Erinnerung – das ist kein Kuchen, den man in Ruhe backen kann. Eher ist es wie mit den Quallen im Meer, die plötzlich da sind, um einen herum­schweben, den Schwimmer mit ihren Nessel­fäden streifen, und dann wieder erscheinen sie in weiter Ferne, und man sieht zu, wie sie majes­tä­tisch dahin­ziehen, während man selbst umherirrt, richtungslos, in einem Element, in dem man nur um sein Leben schwimmend voran­kommt und am Ende in diesem Ozean der Erinnerung nicht einmal den kleinsten Fisch in der Hand hält.

Viele Einsichten zum Leben seiner Großmutter hätte Durs Grünbein gerne vertieft, dem wider­setzte sich Dora jedoch beharrlich, so dass auch die alles bewegende Frage nach Schuld und Unschuld immer wieder nur vage beant­wortet werden kann. Anlässlich der Feier­lich­keiten zu Hitlers 50. Geburtstag sei sie »bei aller Begeis­terung, die auch an ihr nicht vorüberging, ein doch blutig naives Ding« gewesen. Zwar spürte sie, dass sich in der Nacht, als die Synagoge brannte, etwas Furcht­bares von bibli­schem Ausmaß ereignet hatte, und es entgingen ihr nicht die »peinlichen Szenen am hellichten [!] Tage«, wenn Juden geächtet wurden; in »alledem war etwas tief Unanstän­diges, für das sie sich schämte«, doch vor allem schämte sie sich für ihre Ohnmacht, »daß sie dabei­ge­wesen [!] war, als das Unheil organi­siert wurde, ›mutwillig und ohne Not‹, wie sie gerne sagte«. Letztlich blieb es für die Großmutter ein ewiges Rätsel, wie Hitler es denn nur so weit hatte bringen können.

Eine Urangst vor dem, was gerade geschieht und von dem sie fürchtet, dass es unver­meidlich gleich einer Apoka­lypse über das Land herein­brechen werde, verdichtet sich in Doras Vorstellung zu dem Bild eines zerstö­re­ri­schen Himmels­körpers aus Eis, Stein und giftigen Gasen – die Erzäh­lungen über Halley, der sich 1910 der Erde genähert und eine Hysterie entfacht hatte, ist bei ihr noch allge­gen­wärtig und wirkmächtig.

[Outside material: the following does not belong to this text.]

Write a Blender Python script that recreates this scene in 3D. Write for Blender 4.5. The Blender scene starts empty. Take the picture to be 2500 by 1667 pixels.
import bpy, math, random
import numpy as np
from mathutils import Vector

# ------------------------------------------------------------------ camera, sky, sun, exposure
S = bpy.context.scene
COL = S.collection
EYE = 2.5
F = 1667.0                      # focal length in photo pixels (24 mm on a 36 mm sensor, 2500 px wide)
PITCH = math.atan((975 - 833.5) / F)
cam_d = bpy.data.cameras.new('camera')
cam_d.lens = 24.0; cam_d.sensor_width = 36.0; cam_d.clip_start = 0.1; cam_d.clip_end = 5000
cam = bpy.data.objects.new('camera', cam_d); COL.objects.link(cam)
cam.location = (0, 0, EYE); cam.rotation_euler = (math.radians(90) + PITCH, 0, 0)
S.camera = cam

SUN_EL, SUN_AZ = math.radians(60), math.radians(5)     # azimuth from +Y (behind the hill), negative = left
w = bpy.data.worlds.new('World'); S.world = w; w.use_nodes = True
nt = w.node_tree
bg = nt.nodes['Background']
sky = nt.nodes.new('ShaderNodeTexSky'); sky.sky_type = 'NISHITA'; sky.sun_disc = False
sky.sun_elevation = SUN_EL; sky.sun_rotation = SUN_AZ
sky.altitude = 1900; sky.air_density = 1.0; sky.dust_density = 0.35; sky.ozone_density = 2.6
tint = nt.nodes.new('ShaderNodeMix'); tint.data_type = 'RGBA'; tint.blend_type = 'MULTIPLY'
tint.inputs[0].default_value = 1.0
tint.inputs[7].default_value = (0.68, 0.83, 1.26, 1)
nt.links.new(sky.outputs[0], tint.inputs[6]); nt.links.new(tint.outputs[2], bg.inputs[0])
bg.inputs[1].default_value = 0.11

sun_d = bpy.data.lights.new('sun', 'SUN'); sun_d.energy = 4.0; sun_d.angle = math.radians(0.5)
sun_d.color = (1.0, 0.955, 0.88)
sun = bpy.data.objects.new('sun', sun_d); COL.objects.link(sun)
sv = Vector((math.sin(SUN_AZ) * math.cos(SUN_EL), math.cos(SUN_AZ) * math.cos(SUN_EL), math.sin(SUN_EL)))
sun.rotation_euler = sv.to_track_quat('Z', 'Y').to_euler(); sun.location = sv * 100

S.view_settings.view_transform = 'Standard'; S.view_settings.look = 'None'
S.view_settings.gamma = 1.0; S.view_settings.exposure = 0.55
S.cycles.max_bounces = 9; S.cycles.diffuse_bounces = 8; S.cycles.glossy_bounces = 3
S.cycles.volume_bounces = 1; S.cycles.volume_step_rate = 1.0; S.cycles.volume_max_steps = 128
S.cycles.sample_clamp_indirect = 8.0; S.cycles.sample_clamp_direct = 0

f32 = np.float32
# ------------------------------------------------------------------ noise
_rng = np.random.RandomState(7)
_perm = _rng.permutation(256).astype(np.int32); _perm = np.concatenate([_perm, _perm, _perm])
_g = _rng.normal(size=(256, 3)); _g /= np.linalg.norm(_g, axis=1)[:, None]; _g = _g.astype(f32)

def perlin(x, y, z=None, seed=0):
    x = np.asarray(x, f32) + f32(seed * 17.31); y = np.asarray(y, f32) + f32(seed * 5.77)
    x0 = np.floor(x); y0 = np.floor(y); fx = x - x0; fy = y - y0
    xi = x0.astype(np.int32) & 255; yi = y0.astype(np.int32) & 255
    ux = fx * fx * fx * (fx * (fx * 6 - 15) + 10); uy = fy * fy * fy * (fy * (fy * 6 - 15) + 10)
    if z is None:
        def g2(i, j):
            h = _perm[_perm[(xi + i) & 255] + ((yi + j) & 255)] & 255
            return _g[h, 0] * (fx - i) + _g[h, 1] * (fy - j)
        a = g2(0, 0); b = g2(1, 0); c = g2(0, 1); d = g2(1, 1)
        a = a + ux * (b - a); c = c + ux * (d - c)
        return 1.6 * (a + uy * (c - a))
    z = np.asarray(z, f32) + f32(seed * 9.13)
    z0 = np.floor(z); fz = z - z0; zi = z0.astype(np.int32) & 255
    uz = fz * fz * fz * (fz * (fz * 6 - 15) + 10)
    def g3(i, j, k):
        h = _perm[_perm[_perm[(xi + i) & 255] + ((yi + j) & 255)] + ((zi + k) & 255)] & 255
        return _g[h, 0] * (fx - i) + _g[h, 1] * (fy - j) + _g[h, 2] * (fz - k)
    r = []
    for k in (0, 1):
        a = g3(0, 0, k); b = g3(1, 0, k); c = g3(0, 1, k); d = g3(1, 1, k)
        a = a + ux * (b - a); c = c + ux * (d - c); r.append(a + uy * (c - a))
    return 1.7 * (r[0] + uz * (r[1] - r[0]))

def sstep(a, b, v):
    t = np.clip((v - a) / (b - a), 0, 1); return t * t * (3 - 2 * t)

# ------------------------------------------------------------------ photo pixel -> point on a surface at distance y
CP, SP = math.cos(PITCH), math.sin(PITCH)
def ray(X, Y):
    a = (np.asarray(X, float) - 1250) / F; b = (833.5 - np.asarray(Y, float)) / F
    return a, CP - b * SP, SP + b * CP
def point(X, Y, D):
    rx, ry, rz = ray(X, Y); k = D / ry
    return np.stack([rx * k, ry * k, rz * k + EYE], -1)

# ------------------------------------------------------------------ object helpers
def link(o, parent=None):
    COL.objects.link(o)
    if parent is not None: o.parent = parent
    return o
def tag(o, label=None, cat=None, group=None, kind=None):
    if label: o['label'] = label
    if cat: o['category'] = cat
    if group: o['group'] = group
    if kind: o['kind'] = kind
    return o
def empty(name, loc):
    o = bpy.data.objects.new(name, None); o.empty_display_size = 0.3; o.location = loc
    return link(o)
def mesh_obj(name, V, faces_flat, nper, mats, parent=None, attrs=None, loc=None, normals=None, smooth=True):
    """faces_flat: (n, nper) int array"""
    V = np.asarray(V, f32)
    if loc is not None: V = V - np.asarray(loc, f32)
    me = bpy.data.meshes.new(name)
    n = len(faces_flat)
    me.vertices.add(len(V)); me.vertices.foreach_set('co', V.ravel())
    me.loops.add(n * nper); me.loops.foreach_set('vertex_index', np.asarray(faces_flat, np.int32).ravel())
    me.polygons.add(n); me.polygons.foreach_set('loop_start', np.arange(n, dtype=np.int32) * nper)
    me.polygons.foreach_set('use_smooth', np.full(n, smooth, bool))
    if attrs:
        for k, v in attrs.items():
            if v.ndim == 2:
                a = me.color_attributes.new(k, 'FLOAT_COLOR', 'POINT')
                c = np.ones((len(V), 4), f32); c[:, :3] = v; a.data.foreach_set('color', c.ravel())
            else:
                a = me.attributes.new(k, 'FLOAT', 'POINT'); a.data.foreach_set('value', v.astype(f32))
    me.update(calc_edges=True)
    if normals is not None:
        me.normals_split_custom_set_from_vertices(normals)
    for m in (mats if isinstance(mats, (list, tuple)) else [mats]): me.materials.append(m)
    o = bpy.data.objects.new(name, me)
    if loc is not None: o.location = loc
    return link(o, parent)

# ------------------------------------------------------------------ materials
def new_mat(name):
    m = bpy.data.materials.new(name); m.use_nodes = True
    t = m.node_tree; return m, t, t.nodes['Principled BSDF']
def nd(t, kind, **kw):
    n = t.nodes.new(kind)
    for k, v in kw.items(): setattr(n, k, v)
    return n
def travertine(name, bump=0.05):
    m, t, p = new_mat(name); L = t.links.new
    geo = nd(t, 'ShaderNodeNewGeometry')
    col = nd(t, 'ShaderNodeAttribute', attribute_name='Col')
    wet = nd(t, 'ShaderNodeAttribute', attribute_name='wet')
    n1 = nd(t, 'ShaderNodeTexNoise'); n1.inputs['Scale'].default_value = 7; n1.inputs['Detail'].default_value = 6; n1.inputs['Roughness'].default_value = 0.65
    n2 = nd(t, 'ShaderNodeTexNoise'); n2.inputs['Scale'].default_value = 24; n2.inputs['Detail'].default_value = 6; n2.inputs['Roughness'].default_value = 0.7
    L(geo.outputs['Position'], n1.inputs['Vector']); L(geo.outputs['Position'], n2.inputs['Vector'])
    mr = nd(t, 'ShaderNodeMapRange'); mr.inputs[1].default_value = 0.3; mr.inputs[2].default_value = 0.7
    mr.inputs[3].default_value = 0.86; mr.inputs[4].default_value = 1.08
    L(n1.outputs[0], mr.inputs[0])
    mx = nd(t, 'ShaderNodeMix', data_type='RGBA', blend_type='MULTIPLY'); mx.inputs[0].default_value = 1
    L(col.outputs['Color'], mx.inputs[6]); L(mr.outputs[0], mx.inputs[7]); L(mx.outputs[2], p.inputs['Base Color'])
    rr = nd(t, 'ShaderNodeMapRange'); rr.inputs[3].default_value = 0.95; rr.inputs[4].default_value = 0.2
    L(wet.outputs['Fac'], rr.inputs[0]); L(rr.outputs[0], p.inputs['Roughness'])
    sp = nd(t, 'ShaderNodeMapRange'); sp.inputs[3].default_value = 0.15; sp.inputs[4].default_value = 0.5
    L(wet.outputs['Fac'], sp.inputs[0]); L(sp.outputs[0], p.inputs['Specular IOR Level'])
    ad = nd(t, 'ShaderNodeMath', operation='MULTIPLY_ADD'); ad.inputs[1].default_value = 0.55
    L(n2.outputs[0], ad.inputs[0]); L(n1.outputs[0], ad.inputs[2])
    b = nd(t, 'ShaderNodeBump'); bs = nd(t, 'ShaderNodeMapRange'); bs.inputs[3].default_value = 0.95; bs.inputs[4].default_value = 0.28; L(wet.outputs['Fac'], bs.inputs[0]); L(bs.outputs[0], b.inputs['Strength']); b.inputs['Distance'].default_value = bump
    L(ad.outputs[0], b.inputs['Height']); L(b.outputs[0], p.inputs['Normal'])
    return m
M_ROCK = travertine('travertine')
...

Somit wird der Komet nicht nur zum Titel­geber, sondern auch zu dem tragenden Leitmotiv, das im Spiel mit den wiederholt und auf unter­schied­liche Art beleuch­teten Mosaik­steinen aus der Lebens­ge­schichte seiner Großmutter den Rhythmus dieses eigen­sin­nigen wie faszi­nie­renden Buches von Durs Grünbein bestimmt.